TASK DESCRIPTION: Restate verbatim the lines between the one holding "Generate a Blender" and the one holding "scene.cycles.use_denoising = True", both included, and no others.

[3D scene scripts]
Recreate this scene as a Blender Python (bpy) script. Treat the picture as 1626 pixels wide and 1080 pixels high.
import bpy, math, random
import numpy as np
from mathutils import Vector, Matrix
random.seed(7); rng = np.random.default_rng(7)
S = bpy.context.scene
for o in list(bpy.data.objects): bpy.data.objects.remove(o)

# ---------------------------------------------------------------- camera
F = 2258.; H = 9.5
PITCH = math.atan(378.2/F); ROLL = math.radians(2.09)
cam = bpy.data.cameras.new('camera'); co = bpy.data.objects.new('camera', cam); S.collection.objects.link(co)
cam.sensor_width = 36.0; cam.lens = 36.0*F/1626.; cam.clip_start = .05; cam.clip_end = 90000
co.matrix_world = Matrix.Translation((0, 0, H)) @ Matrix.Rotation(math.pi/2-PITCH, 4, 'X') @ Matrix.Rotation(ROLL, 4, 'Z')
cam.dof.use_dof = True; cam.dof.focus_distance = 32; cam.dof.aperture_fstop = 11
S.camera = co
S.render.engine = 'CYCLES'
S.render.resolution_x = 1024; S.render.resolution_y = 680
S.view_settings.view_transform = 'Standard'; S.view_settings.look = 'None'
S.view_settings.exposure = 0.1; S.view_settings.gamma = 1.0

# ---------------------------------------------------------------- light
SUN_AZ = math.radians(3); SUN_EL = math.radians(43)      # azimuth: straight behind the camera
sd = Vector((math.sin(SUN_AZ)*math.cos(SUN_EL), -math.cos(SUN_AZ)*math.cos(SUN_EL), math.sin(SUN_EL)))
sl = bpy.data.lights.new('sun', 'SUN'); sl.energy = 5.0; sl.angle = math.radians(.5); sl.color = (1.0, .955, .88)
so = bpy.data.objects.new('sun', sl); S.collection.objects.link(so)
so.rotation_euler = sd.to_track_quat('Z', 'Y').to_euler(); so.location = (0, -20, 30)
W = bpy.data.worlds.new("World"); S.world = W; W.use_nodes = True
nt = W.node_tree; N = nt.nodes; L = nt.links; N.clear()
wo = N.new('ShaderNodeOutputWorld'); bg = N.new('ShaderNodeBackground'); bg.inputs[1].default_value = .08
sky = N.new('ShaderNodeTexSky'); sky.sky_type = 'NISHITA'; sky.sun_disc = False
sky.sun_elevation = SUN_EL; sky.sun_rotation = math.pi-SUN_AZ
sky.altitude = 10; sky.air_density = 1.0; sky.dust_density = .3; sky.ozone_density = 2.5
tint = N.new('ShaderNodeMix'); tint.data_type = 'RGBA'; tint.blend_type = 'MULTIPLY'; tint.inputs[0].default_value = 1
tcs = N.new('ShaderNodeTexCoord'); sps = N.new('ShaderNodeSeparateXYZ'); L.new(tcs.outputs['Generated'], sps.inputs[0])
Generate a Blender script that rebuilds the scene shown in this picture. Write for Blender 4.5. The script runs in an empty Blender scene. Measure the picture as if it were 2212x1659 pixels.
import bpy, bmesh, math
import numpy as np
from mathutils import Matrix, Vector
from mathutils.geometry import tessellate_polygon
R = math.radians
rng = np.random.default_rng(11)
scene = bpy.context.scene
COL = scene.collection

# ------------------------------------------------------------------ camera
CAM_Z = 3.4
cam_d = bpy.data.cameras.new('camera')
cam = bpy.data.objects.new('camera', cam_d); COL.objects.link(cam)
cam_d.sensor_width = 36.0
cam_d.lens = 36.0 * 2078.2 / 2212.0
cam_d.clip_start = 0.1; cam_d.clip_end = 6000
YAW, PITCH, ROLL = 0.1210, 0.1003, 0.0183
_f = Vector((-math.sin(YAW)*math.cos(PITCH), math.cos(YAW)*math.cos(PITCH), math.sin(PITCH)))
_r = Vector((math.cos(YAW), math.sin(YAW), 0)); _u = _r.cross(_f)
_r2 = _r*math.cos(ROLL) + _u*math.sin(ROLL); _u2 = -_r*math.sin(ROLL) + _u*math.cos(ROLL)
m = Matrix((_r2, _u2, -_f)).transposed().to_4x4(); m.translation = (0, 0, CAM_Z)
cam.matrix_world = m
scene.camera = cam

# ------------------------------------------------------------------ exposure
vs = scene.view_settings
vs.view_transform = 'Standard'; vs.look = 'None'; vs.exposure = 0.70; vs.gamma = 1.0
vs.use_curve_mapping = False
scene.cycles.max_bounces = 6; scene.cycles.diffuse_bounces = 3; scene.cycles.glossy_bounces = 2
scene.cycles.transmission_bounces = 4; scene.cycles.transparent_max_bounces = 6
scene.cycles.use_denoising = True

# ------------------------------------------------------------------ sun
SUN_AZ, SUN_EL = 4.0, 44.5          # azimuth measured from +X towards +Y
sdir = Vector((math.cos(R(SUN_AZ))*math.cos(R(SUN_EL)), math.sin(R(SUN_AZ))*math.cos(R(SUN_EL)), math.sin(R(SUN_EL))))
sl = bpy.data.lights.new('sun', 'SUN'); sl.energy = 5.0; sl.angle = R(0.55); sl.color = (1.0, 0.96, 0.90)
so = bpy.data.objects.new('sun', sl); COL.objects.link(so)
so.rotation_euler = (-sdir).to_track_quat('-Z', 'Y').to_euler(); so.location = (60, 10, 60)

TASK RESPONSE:
Generate a Blender script that rebuilds the scene shown in this picture. Write for Blender 4.5. The script runs in an empty Blender scene. Measure the picture as if it were 2212x1659 pixels.
import bpy, bmesh, math
import numpy as np
from mathutils import Matrix, Vector
from mathutils.geometry import tessellate_polygon
R = math.radians
rng = np.random.default_rng(11)
scene = bpy.context.scene
COL = scene.collection

# ------------------------------------------------------------------ camera
CAM_Z = 3.4
cam_d = bpy.data.cameras.new('camera')
cam = bpy.data.objects.new('camera', cam_d); COL.objects.link(cam)
cam_d.sensor_width = 36.0
cam_d.lens = 36.0 * 2078.2 / 2212.0
cam_d.clip_start = 0.1; cam_d.clip_end = 6000
YAW, PITCH, ROLL = 0.1210, 0.1003, 0.0183
_f = Vector((-math.sin(YAW)*math.cos(PITCH), math.cos(YAW)*math.cos(PITCH), math.sin(PITCH)))
_r = Vector((math.cos(YAW), math.sin(YAW), 0)); _u = _r.cross(_f)
_r2 = _r*math.cos(ROLL) + _u*math.sin(ROLL); _u2 = -_r*math.sin(ROLL) + _u*math.cos(ROLL)
m = Matrix((_r2, _u2, -_f)).transposed().to_4x4(); m.translation = (0, 0, CAM_Z)
cam.matrix_world = m
scene.camera = cam

# ------------------------------------------------------------------ exposure
vs = scene.view_settings
vs.view_transform = 'Standard'; vs.look = 'None'; vs.exposure = 0.70; vs.gamma = 1.0
vs.use_curve_mapping = False
scene.cycles.max_bounces = 6; scene.cycles.diffuse_bounces = 3; scene.cycles.glossy_bounces = 2
scene.cycles.transmission_bounces = 4; scene.cycles.transparent_max_bounces = 6
scene.cycles.use_denoising = True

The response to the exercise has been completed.